◆ WHAT THE TASK REQUIRES ◆
Count lines holding the word "from". Only the number is wanted.

--- begin ---

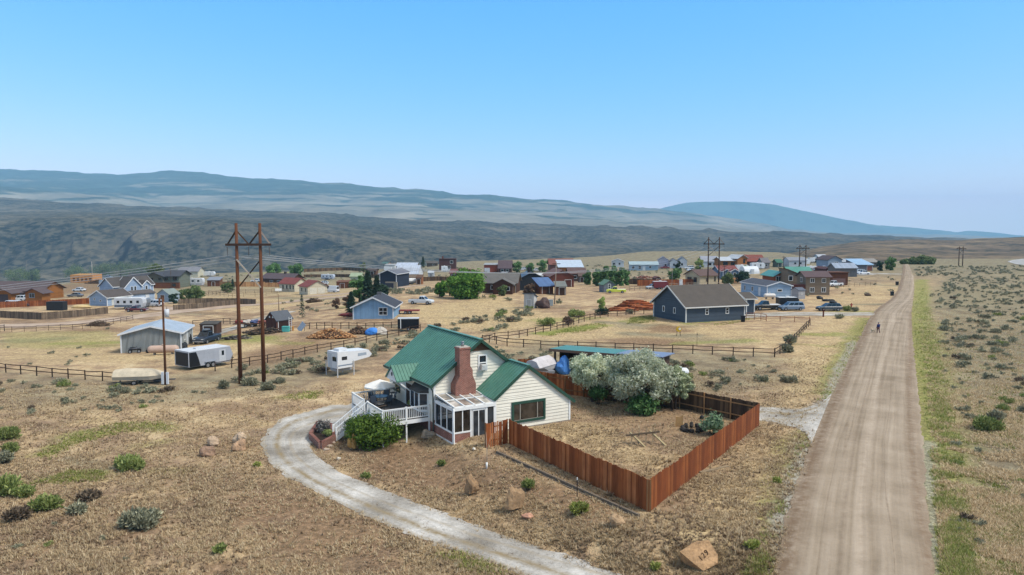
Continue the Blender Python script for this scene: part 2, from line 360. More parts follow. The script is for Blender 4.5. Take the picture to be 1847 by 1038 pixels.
# ---- terrain mesh: polar grid round the camera, finer where the photo looks
def edge_dist(x, y, L, R_):
    poly = Gs(L) + Gs(R_)[::-1]; d = pdist(x, y, poly, True); return np.where(inside(x, y, poly), 0, d)
def terrain():
    az = np.concatenate([np.linspace(-180, -42, 40, endpoint=False), np.linspace(-42, 42, 520), np.linspace(42, 180, 41)[1:]])
    D = np.concatenate([[0.5, 4, 8], 12 * (1.0092 ** np.arange(460))])
    A, DD = np.meshgrid(np.radians(az), D); x = DD * np.sin(A); y = DD * np.cos(A); z = T(x, y)
    n = fbm(x / 1.3, y / 1.3, 3, 40) - .5
    dr = np.minimum(edge_dist(x, y, ROAD_L, ROAD_R), edge_dist(x, y, DRV_O, DRV_I)); z2 = z + .10 * n * sm(10, 20, DD) * sm(300, 150, DD) * sm(.2, 1.5, dr)
    na = len(az); nd = len(D); V = np.stack([x, y, z2], -1).reshape(-1, 3)
    i = np.arange(nd - 1)[:, None] * na; j = np.arange(na - 1)[None, :]; a = (i + j).ravel()
    me = npmesh("terrain", V, np.stack([a, a + 1, a + na + 1, a + na], -1), GM, 4)
    me.polygons.foreach_set("use_smooth", np.ones(len(me.polygons), bool))
    X = x.ravel(); Y = y.ravel(); near = np.hypot(X, Y) < 520; xs, ys = X[near], Y[near]
    wob = (fbm(xs / 2.5, ys / 2.5, 3, 60) - .5) * 3
    ch = {k: np.zeros(len(X), np.float32) for k in ("green", "bare", "gravel", "gold", "sage")}
    for c, wd, st, line, poly in COVERS:
        if line is not None:
            d = pdist(xs, ys, line) + wob * min(wd, 1.5) * .5; m = st * sm(wd * 1.25, wd * .35, d)
        else:
            d = pdist(xs, ys, poly, True); d = np.where(inside(xs, ys, poly), -d, d) + wob * min(1.2, wd * .4); m = st * sm(wd * .6, -wd * .6, d)
        t = ch[c][near]; ch[c][near] = np.maximum(t, m)
    far = sm(200, 380, np.hypot(X, Y)); ch["sage"] = np.maximum(ch["sage"], (far * .85).astype(np.float32))
    for k, a in ch.items():
        at = me.attributes.new(k, 'FLOAT', 'POINT'); at.data.foreach_set("value", a.astype(np.float32))
    o = bpy.data.objects.new("terrain", me); COL.objects.link(o); o["kind"] = "structure"; o["label"] = "dry grassland plateau sloping away to a river valley"
    return o
terrain()
# ---- roads: draped sheets with a little crown, ragged edges
def resample(pts, step):
    P_ = [np.array(p[:2], float) for p in pts]; out = []
    L = np.cumsum([0] + [np.linalg.norm(P_[i + 1] - P_[i]) for i in range(len(P_) - 1)]); n = max(2, int(L[-1] / step))
    for s_ in np.linspace(0, L[-1], n):
        i = min(np.searchsorted(L, s_, 'right') - 1, len(P_) - 2); t = (s_ - L[i]) / max(1e-6, L[i + 1] - L[i]); out.append(P_[i] * (1 - t) + P_[i + 1] * t)
    return out
def smooth(a, k=3):
    a = np.array(a)
    for _ in range(k): a[1:-1] = (a[:-2] + 2 * a[1:-1] + a[2:]) / 4
    return a
def sheet(name, L, Rr, m, n=120, across=14, lift=.05, jit=.25, label=None, smk=6):
    Lw = resample(L, 0.2) ; Rw = resample(Rr, 0.2)
    def pick(a): return smooth([a[min(len(a) - 1, int(t * (len(a) - 1)))] for t in np.linspace(0, 1, n)], smk)
    A = pick(Lw); B = pick(Rw); V = []; uv = []; dist = 0
    for i in range(n):
        if i: dist += np.linalg.norm((A[i] + B[i]) / 2 - (A[i - 1] + B[i - 1]) / 2)
        j1 = (vnoise(dist / .9, 1.5, 3) - .5 + .6 * (vnoise(dist / .3, 1.5, 8) - .5)) * jit; j2 = (vnoise(dist / .9, 9.5, 4) - .5 + .6 * (vnoise(dist / .3, 9.5, 9) - .5)) * jit
        d = B[i] - A[i]; wdt = np.linalg.norm(d); d = d / wdt
        for k in range(across + 1):
            t = k / across; p = A[i] + d * (wdt * t + (j1 * (k == 0) + j2 * (k == across)))
            V.append((p[0], p[1], 0)); uv.append((t * wdt, dist))
    V = np.array(V); e = 1 - np.abs(np.tile(np.linspace(-1, 1, across + 1), n)) ** 6
    V[:, 2] = T(V[:, 0], V[:, 1]) + (.012 + lift * e) + np.hypot(V[:, 0], V[:, 1]) * .00025
    a = (np.arange(n - 1)[:, None] * (across + 1) + np.arange(across)[None, :]).ravel()
    Fq = np.stack([a, a + 1, a + across + 2, a + across + 1], -1)
    me = npmesh(name, V, Fq, m, 4); me.polygons.foreach_set("use_smooth", np.ones(len(Fq), bool))
    ul = me.uv_layers.new(name="uv"); ul.data.foreach_set("uv", np.array(uv, np.float32)[Fq.ravel()].ravel())
    o = bpy.data.objects.new(name, me); COL.objects.link(o); o["kind"] = "structure"
    if label: o["label"] = label
    return o
def road_mat(name, c0, c1, c2, streak=.35, gravel=.3, center=None):
    t = NT(name); v = t.vec("Object"); u = t.add("ShaderNodeUVMap", uv_map="uv").outputs[0]
    mp = t.add("ShaderNodeMapping"); mp.inputs["Scale"].default_value = (1, .022, 1); t.link(u, mp.inputs["Vector"])
    wv = t.add("ShaderNodeTexNoise"); wv.inputs["Scale"].default_value = 2.3; wv.inputs["Detail"].default_value = 5; wv.inputs["Distortion"].default_value = .25; t.link(mp.outputs[0], wv.inputs["Vector"])
    g = t.math('ADD', t.math('MULTIPLY', t.noise(v, 14, 4, .75), .5), t.math('MULTIPLY', t.noise(v, 4.5, 4, .75), .5)); b = t.noise(v, .3, 4)
    col = t.ramp(t.math('ADD', t.math('MULTIPLY', wv.outputs["Fac"], streak), t.math('MULTIPLY', t.math('ADD', b, 0), 1 - streak)), [(.33, lin(c0)), (.5, lin(c1)), (.66, lin(c2))])
    col = t.mix(gravel, col, t.ramp(g, [(.25, .35), (.5, 1.0), (.75, 1.45)]), 'MULTIPLY')
    if center:
        sp = t.add("ShaderNodeSeparateXYZ"); t.link(u, sp.inputs[0]); wob = t.noise(mp.outputs[0], 1.1, 1)
        for cx, wd, hx, st, *am in center:
            am = am[0] if am else .5; d = t.math('ABSOLUTE', t.math('SUBTRACT', sp.outputs[0], t.math('ADD', cx - am / 2, t.math('MULTIPLY', wob, am))))
            mk = t.math('MULTIPLY', t.math('SUBTRACT', 1, t.math('DIVIDE', d, wd), clamp=True), t.math('MULTIPLY', t.ramp(t.noise(v, 1.4, 4, .7), [(.32, .15), (.62, 1.4)]), st), clamp=True)
            col = t.mix(mk, col, lin(hx))
    t.b.inputs["Roughness"].default_value = .95; t.b.inputs["Specular IOR Level"].default_value = .05
    t.bump(t.math('ADD', t.math('MULTIPLY', g, .35), wv.outputs["Fac"]), .6, .08)
    return t.out(col)
RM = road_mat("graded_dirt_road", "807260", "978875", "a79885", .5, .3, [(3.0, .16, "7f6f5d", .5), (3.35, .14, "857560", .35), (4.4, .18, "7d6d59", .35), (1.8, .2, "85755f", .25), (.5, 1.0, "766350", .85), (7.0, .7, "7d6a57", .7), (5.2, .13, "796957", .5, 3.5), (2.4, .12, "786855", .45, 4.0), (3.9, .5, "b3a390", .5, 1.5)])
sheet("dirt_road", Gs(ROAD_L), Gs(ROAD_R), RM, 900, 18, .08, .3, "wide graded dirt road running straight to the horizon", 2)
DM = road_mat("crushed_gravel", "827c72", "a6a198", "c4c0b8", .12, 1.0, [(2.3, .85, "8a7b60", .85), (.3, .5, "9a8c74", .5), (4.6, .5, "9a8c74", .5)])
sheet("gravel_driveway", Gs(DRV_O), Gs(DRV_I), DM, 420, 16, .03, .9, "pale gravel driveway curving up to the deck", 8)
sheet("gravel_apron", Gs([(1362, 733), (1400, 736), (1440, 739), (1480, 727), (1502, 708)]), Gs([(1367, 757), (1400, 764), (1432, 771), (1452, 782), (1464, 800)]), DM, 90, 12, .03, .9, "pale gravel apron between the fence corner and the dirt road", 3)
VM = road_mat("village_dirt", "8f7b66", "a89482", "b8a793", .4, .2)
def strip(name, pts, wd, m=None, label=None, n=80):
    Q = np.array(Gs(pts)); Q = smooth(resample(Q, 1.0), 4); d = np.gradient(Q, axis=0); d /= np.linalg.norm(d, axis=1)[:, None] + 1e-9
    nn = np.stack([-d[:, 1], d[:, 0]], -1) * wd / 2
    sheet(name, Q + nn, Q - nn, m or VM, n, 6, .05, .6, label, 2)
strip("dirt_road", VROAD, 7, None, "dirt road crossing the village on the left", 160)
strip("dirt_track", [(350, 612), (375, 606), (400, 598), (440, 588), (470, 575), (520, 563)], 4.5, DM, "pale track from the grey house past the power poles")
strip("driveway", [(262, 558), (290, 556), (330, 560)], 8, None, "short driveway in front of the blue gabled house")
strip("driveway", [(1292, 575), (1340, 571), (1400, 567), (1480, 567), (1580, 567)], 5.5, DM, "pale gravel driveway joining the dirt road beside the grey garage")
strip("driveway", [(1540, 497), (1570, 494), (1626, 495)], 7, DM, "pale driveway to the metal roofed building near the road end")
strip("dirt_track", [(560, 534), (600, 533), (640, 528)], 7, None, "apron in front of the red roofed cream house")
t_ = NT("worn_asphalt"); u_ = t_.add("ShaderNodeUVMap", uv_map="uv").outputs[0]; sp_ = t_.add("ShaderNodeSeparateXYZ"); t_.link(u_, sp_.inputs[0])
line_ = t_.math('ADD', t_.math('LESS_THAN', t_.math('ABSOLUTE', t_.math('SUBTRACT', sp_.outputs[0], 1.2)), .12), t_.math('LESS_THAN', t_.math('ABSOLUTE', t_.math('SUBTRACT', sp_.outputs[0], 10.8)), .12), clamp=True)
t_.out(t_.mix(line_, t_.ramp(t_.noise(t_.vec("Object"), .7, 4), [(.3, lin("8a8884")), (.7, lin("a7a5a0"))]), lin("d8d8d4")))
strip("highway", [(2100, 500), (1960, 487), (1880, 480), (1838, 476), (1836, 471), (1880, 467), (1960, 464)], 12, t_.m, "paved highway bending at the edge of the sagebrush")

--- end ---

◆ OUTPUT ◆
2